I have two binary trees T1 and T2, and they are both character trees, which means:
struct TreeNode
{
char data;
TreeNode* left;
TreeNode* right;
TreeNode(const char d, TreeNode* const lptr = NULL,
TreeNode* const rptr = NULL)
: data(d), left(lptr), right(rptr){}
};
If PreOrder2 is a substring of PreOrder1, and InOrder2 is a substring of InOrder1, then T2 is a subtree of T1.
Is the above statement true?
Definition of Tree Equal: if T1 and T2 have the exactly same data values AND distribution, then T1 == T2, otherwise T1 != T2 (NULL trees are equal).
Definition of SubTree: if there is at least one node N1 in T1 that N1 == T2, then T2 is a subtree of T1.
Basically, I am NOT talking about the equivalence of the node addresses; I am talking about the data values and distribution of the tree.
== EDIT ==
I think it's not true.
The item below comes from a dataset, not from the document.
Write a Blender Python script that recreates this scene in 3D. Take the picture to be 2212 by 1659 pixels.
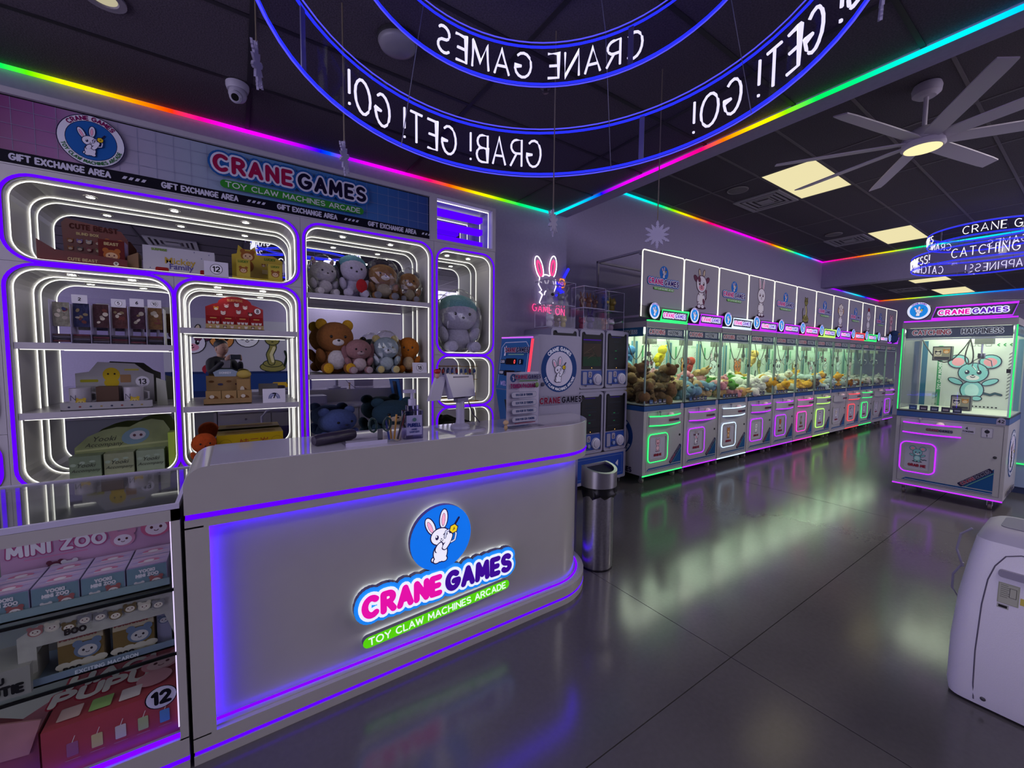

It's possible that there are two subtrees in T1, one of which has the same PreOrder as T2, the other has the same InOrder as T2.
Now my question becomes: is there a simple way to determine if T2 is a subtree of T1 using traversals?
== EDIT ==
A typical example to make the statement to false:
T1:
A
B C
C B
D D
T2:
B
C D
Another T1:
A
A A
B B C
C D B
D C D
I've been looking for an algorithm which checks if T2 is a subtree of T1 that takes less than O(m*n).
After some searching I found these two threads:
Determine if a binary tree is subtree of another binary tree using pre-order and in-order strings
checking subtrees using preorder and inorder strings
Looking at these it may actually be possible to find a subtree using only preorder and inorder strings. Interestingly, they were also talking about the conflicting definitions of subtrees.
Anyways, I've yet to test this method myself but how about you try this?:
Flatten the trees T1 and T2 into strings (like we talked about in chat) in both preorder and inorder traversal, but this time include every NULL leaves in the string as well (for example as a whitespaces) and then try to check for a substring.